Why is memory access exception caused in this occasion?

Question

I have the following code where I need to format the output. But when I do so, a memory exception caused saying invalid memory access exception. What am I doing wrong here? Please advice.

char* strData = malloc(tag_operation_report->tag.epc.size / 2), 
char* strTemp= malloc(tag_operation_report->tag.epc.size / 2);
    do
    {
        for (int i = 0; i < tag_operation_report->tag.epc.size / 2; i++)
        {
            uint32_t num = tag_operation_report->tag.epc.bytes[i];
            strTemp=sprintf(L"%x ", num);
            strData+=strTemp;
        }

    } while (tag_operation_report->tag.epc.size != 0);
    data = (void *)strData;
    free(strTemp);
    free(strData);

Shown below is the exception.

Unhandled exception at 0x00007FF83C3C3A5D (msvcr120d.dll) in RFIDTest.exe: 0xC0000005: Access violation reading location 0x00000000000000E2.

Answer 1

Problem 1

strTemp=sprintf(L"%x ", num);

You are assigning an int to strTemp, which is a char*. I am surprised your compiler didn't warn you. It's not clear what your objective here is.

Problem 2

strData+=strTemp;

Once again, your compiler should have told you that this is an error. You cannot increment a char* by another char*.

Problem 3

free(strTemp);
free(strData);

You are calling free on pointer values that are different from the values returned by malloc. That causes undefined behavior.

Suggested Solution

Perhaps this is what you intended to do:

// Don't need to use dynamic memory allocation for this.
// It's only going to be used in sprintf. 20 characters should
// be large enough for that.
char strTemp[20];

// Bootstrap strData.
int strDataSize = 0;

char* strData = malloc(1); 
// If memory allocation failed, deal with the problem
if ( strData == NULL )
{
   exit(EXIT_FAILURE);
}

strData[0] = '\0';

for (int i = 0; i < tag_operation_report->tag.epc.size / 2; i++)
{
   uint32_t num = tag_operation_report->tag.epc.bytes[i];
   sprintf(strTemp, "%x ", num);

   // Increase the size of strData
   strDataSize += strlen(strTemp);

   // Allocate more memory for strData.
   strData = realloc(strData, strDataSize + 1);

   // If memory allocation failed, deal with the problem
   if ( strData == NULL )
   {
      exit(EXIT_FAILURE);
   }

   // Add strTemp to strData.
   strcat(strData, strTemp);
}

data = (void *)strData;

// Don't free strData. If you do, data will be dangling pointer.
// free(strData);

Answer 2

This is a mistake: sprintf(L"%x ", num);

The first argument to sprintf is an allocated buffer into which the output will be placed. The second argument is the format string.
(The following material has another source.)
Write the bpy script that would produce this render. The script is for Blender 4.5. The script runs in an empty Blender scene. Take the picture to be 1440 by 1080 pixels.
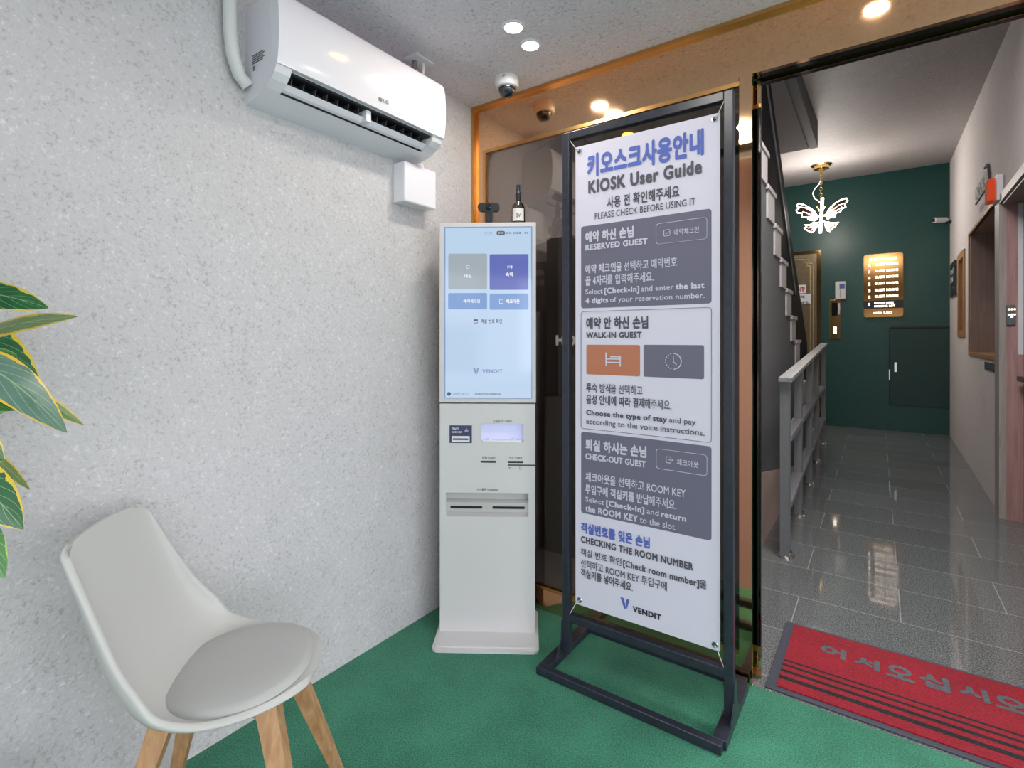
import bpy, bmesh, math, random
from mathutils import Vector, Matrix
random.seed(7)
S = bpy.context.scene
COL = S.collection
PI = math.pi

# ------------------------------------------------------------------ camera, sky, exposure
F = 725.0; HORIZON = 477.0; YAW = math.atan(515/725.0); EYE = Vector((0, 0, 1.2))
cam_data = bpy.data.cameras.new('camera')
cam_data.sensor_width = 36.0
cam_data.lens = F/1440*36
cam_data.shift_y = (HORIZON-540)/1440
cam_data.clip_start = 0.02
cam = bpy.data.objects.new('camera', cam_data)
cam.location = EYE; cam.rotation_euler = (PI/2, 0, YAW)
COL.objects.link(cam); S.camera = cam
S.view_settings.view_transform = 'Standard'; S.view_settings.look = 'None'
S.view_settings.gamma = 1; S.view_settings.use_curve_mapping = False
S.view_settings.exposure = 0.0
S.cycles.use_denoising = True
S.cycles.max_bounces = 10
world = bpy.data.worlds.new('sky'); S.world = world; world.use_nodes = True
bg = world.node_tree.nodes['Background']
bg.inputs[0].default_value = (0.92, 0.945, 1.0, 1); bg.inputs[1].default_value = 4.7

FWD = Vector((-math.sin(YAW), math.cos(YAW), 0)); RGT = Vector((math.cos(YAW), math.sin(YAW), 0))
def ray(px, py): return FWD+RGT*((px-720)/F)+Vector((0, 0, -(py-HORIZON)/F))
def atY(px, py, Y): v = ray(px, py); return EYE+v*(Y/v.y)
def atX(px, py, X): v = ray(px, py); return EYE+v*(X/v.x)
def atZ(px, py, z): v = ray(px, py); return EYE+v*((z-EYE.z)/v.z)
def atD(px, py, dep): return EYE+ray(px, py)*dep

def lamp(name, kind, loc, power, color=(1, 1, 1), size=0.1, rot=(0, 0, 0), spread=None, parent=None):
    d = bpy.data.lights.new(name, kind); d.energy = power; d.color = color
    if kind == 'AREA':
        d.shape = 'DISK'; d.size = size
        if spread: d.spread = spread
    elif kind == 'POINT': d.shadow_soft_size = size
    o = bpy.data.objects.new(name, d); o.location = loc; o.rotation_euler = rot; COL.objects.link(o)
    if parent: o.parent = parent
    return o

# ------------------------------------------------------------------ materials
def lin(h):
    h = h.lstrip('#'); v = [int(h[i:i+2], 16)/255 for i in (0, 2, 4)]
    return tuple(c/12.92 if c <= .04045 else ((c+.055)/1.055)**2.4 for c in v)+(1,)
def base_mat(name):
    m = bpy.data.materials.new(name); m.use_nodes = True
    return m, m.node_tree, m.node_tree.nodes['Principled BSDF']
def mat(name, col, rough=.5, metal=0, emit=None, es=1, spec=.5, coat=0, var=.0, vscale=30, bump=0, bscale=200):
    m, t, p = base_mat(name)
    c = lin(col)
    p.inputs['Base Color'].default_value = c; p.inputs['Roughness'].default_value = rough
    p.inputs['Metallic'].default_value = metal; p.inputs['Specular IOR Level'].default_value = spec
    p.inputs['Coat Weight'].default_value = coat
    if emit: p.inputs['Emission Color'].default_value = lin(emit); p.inputs['Emission Strength'].default_value = es
    g = t.nodes.new('ShaderNodeNewGeometry')
    if var:
        n = t.nodes.new('ShaderNodeTexNoise'); n.inputs['Scale'].default_value = vscale; n.inputs['Detail'].default_value = 4
        t.links.new(g.outputs['Position'], n.inputs['Vector'])
        r = t.nodes.new('ShaderNodeValToRGB')
        r.color_ramp.elements[0].position = .3; r.color_ramp.elements[1].position = .7
        r.color_ramp.elements[0].color = tuple(x*(1-var) for x in c[:3])+(1,)
        r.color_ramp.elements[1].color = tuple(min(1, x*(1+var)) for x in c[:3])+(1,)
        t.links.new(n.outputs['Fac'], r.inputs[0]); t.links.new(r.outputs[0], p.inputs['Base Color'])
    if bump:
        n = t.nodes.new('ShaderNodeTexNoise'); n.inputs['Scale'].default_value = bscale; n.inputs['Detail'].default_value = 3
        t.links.new(g.outputs['Position'], n.inputs['Vector'])
        b = t.nodes.new('ShaderNodeBump'); b.inputs['Strength'].default_value = bump; b.inputs['Distance'].default_value = .002
        t.links.new(n.outputs['Fac'], b.inputs['Height']); t.links.new(b.outputs[0], p.inputs['Normal'])
    return m
def plaster(name, dark, mid, light, bump=.6, scale=1.0, rough=.85, stretch=(1, 1, 1), rot=(0, 0, 0)):
    """rough trowelled wall finish with pressed-in chips of darker and lighter stone"""
    m, t, p = base_mat(name); N = t.nodes; L = t.links
    g = N.new('ShaderNodeNewGeometry'); mp = N.new('ShaderNodeMapping')
    mp.inputs['Scale'].default_value = stretch; mp.inputs['Rotation'].default_value = rot
    L.new(g.outputs['Position'], mp.inputs[0])
    n1 = N.new('ShaderNodeTexNoise'); n1.inputs['Scale'].default_value = 75*scale; n1.inputs['Detail'].default_value = 5; n1.inputs['Roughness'].default_value = .6
    n1.inputs['Distortion'].default_value = .6
    L.new(mp.outputs[0], n1.inputs['Vector'])
    n3 = N.new('ShaderNodeTexNoise'); n3.inputs['Scale'].default_value = 9*scale; n3.inputs['Detail'].default_value = 3
    L.new(mp.outputs[0], n3.inputs['Vector'])
    ad = N.new('ShaderNodeMath'); ad.operation = 'MULTIPLY_ADD'; ad.inputs[1].default_value = .22
    L.new(n3.outputs['Fac'], ad.inputs[0]); L.new(n1.outputs['Fac'], ad.inputs[2])
    r = N.new('ShaderNodeValToRGB'); e = r.color_ramp.elements
    e[0].position = .44; e[0].color = lin(dark); e[1].position = .78; e[1].color = lin(light)
    a = e.new(.54); a.color = lin(mid); a2 = e.new(.70); a2.color = lin(mid)
    L.new(ad.outputs[0], r.inputs[0]); L.new(r.outputs[0], p.inputs['Base Color'])
    v = N.new('ShaderNodeTexVoronoi'); v.inputs['Scale'].default_value = 60*scale
    L.new(mp.outputs[0], v.inputs['Vector'])
    mx = N.new('ShaderNodeMath'); mx.operation = 'MULTIPLY_ADD'; mx.inputs[1].default_value = .5
    L.new(v.outputs['Distance'], mx.inputs[0]); L.new(n1.outputs['Fac'], mx.inputs[2])
    b = N.new('ShaderNodeBump'); b.inputs['Strength'].default_value = bump; b.inputs['Distance'].default_value = .006
    L.new(mx.outputs[0], b.inputs['Height']); L.new(b.outputs[0], p.inputs['Normal'])
    p.inputs['Roughness'].default_value = rough
    return m
def carpet(name, a, b):
    m, t, p = base_mat(name); N = t.nodes; L = t.links
    g = N.new('ShaderNodeNewGeometry')
    n = N.new('ShaderNodeTexNoise'); n.inputs['Scale'].default_value = 260; n.inputs['Detail'].default_value = 3
    n2 = N.new('ShaderNodeTexNoise'); n2.inputs['Scale'].default_value = 6; n2.inputs['Detail'].default_value = 4
    L.new(g.outputs['Position'], n.inputs[0]); L.new(g.outputs['Position'], n2.inputs[0])
    ad = N.new('ShaderNodeMath'); ad.operation = 'MULTIPLY_ADD'; ad.inputs[1].default_value = .3
    L.new(n2.outputs['Fac'], ad.inputs[0]); L.new(n.outputs['Fac'], ad.inputs[2])
    r = N.new('ShaderNodeValToRGB'); r.color_ramp.elements[0].position = .45; r.color_ramp.elements[1].position = .88
    r.color_ramp.elements[0].color = lin(a); r.color_ramp.elements[1].color = lin(b)
    L.new(ad.outputs[0], r.inputs[0]); L.new(r.outputs[0], p.inputs['Base Color'])
    bm = N.new('ShaderNodeBump'); bm.inputs['Strength'].default_value = .8; bm.inputs['Distance'].default_value = .004
    L.new(n.outputs['Fac'], bm.inputs['Height']); L.new(bm.outputs[0], p.inputs['Normal'])
    p.inputs['Roughness'].default_value = .95; p.inputs['Specular IOR Level'].default_value = .15
    p.inputs['Sheen Weight'].default_value = .15
    return m
def granite(name):
    m, t, p = base_mat(name); N = t.nodes; L = t.links
    g = N.new('ShaderNodeNewGeometry')
    mp = N.new('ShaderNodeMapping'); mp.inputs['Location'].default_value = (.301, -2.735+.355*8, 0)
    L.new(g.outputs['Position'], mp.inputs[0])
    n = N.new('ShaderNodeTexNoise'); n.inputs['Scale'].default_value = 210; n.inputs['Detail'].default_value = 3; n.inputs['Roughness'].default_value = .7
    L.new(g.outputs['Position'], n.inputs[0])
    n2 = N.new('ShaderNodeTexNoise'); n2.inputs['Scale'].default_value = 5; n2.inputs['Detail'].default_value = 5
    L.new(g.outputs['Position'], n2.inputs[0])
    r = N.new('ShaderNodeValToRGB'); e = r.color_ramp.elements
    e[0].position = .36; e[0].color = lin('#3d4245'); e[1].position = .72; e[1].color = lin('#b2b4b3')
    a = e.new(.5); a.color = lin('#6c7173')
    L.new(n.outputs['Fac'], r.inputs[0])
    br = N.new('ShaderNodeTexBrick'); br.offset = .5; br.squash = 1
    br.inputs['Scale'].default_value = 1; br.inputs['Brick Width'].default_value = .76; br.inputs['Row Height'].default_value = .355
    br.inputs['Mortar Size'].default_value = .0022; br.inputs['Mortar Smooth'].default_value = .2
    br.inputs['Color1'].default_value = (.62, .62, .62, 1); br.inputs['Color2'].default_value = (1, 1, 1, 1)
    L.new(mp.outputs[0], br.inputs['Vector'])
    mu = N.new('ShaderNodeMix'); mu.data_type = 'RGBA'; mu.blend_type = 'MULTIPLY'; mu.inputs[0].default_value = .45
    L.new(r.outputs[0], mu.inputs[6]); L.new(br.outputs['Color'], mu.inputs[7])
    mo = N.new('ShaderNodeMix'); mo.data_type = 'RGBA'
    L.new(br.outputs['Fac'], mo.inputs[0]); L.new(mu.outputs[2], mo.inputs[6]); mo.inputs[7].default_value = lin('#a3a5a6')
    L.new(mo.outputs[2], p.inputs['Base Color'])
    rr = N.new('ShaderNodeMapRange'); rr.inputs[1].default_value = .3; rr.inputs[2].default_value = .7
    rr.inputs[3].default_value = .03; rr.inputs[4].default_value = .08
    L.new(n2.outputs['Fac'], rr.inputs[0]); L.new(rr.outputs[0], p.inputs['Roughness'])
    p.inputs['Specular IOR Level'].default_value = .9
    return m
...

So you are trying to overwrite the string literal L"%x", and also num is not a valid format string. Your compiler should have warned you about this mistake - pay attention to the compiler output.

Doing strTemp = is also a mistake, as is strTemp += strData. You cannot add pointers and the compiler should have warned about this too.

Another mistake is data = (void *)strData; free(strData); , this leaves data pointing to freed memory.

If you are trying to concatenate strings you are going about it completely the wrong way. You need to understand that pointers are not strings. Pointers point to memory areas which may contain strings. You have to think about which blocks of memory you have allocated and where your pointers are pointing.

Answer 3

sprintf only modifies already allocated memory. You have to pass the destination buffer pointer as first parameter. http://man7.org/linux/man-pages/man3/sprintf.3.html

If you aren't 100% sure that output will fit to your buffer it is better to use snprintf that takes one more parameter to tell how much space is left in the buffer. That prevents bugs caused by sprintf writing past the end of buffer.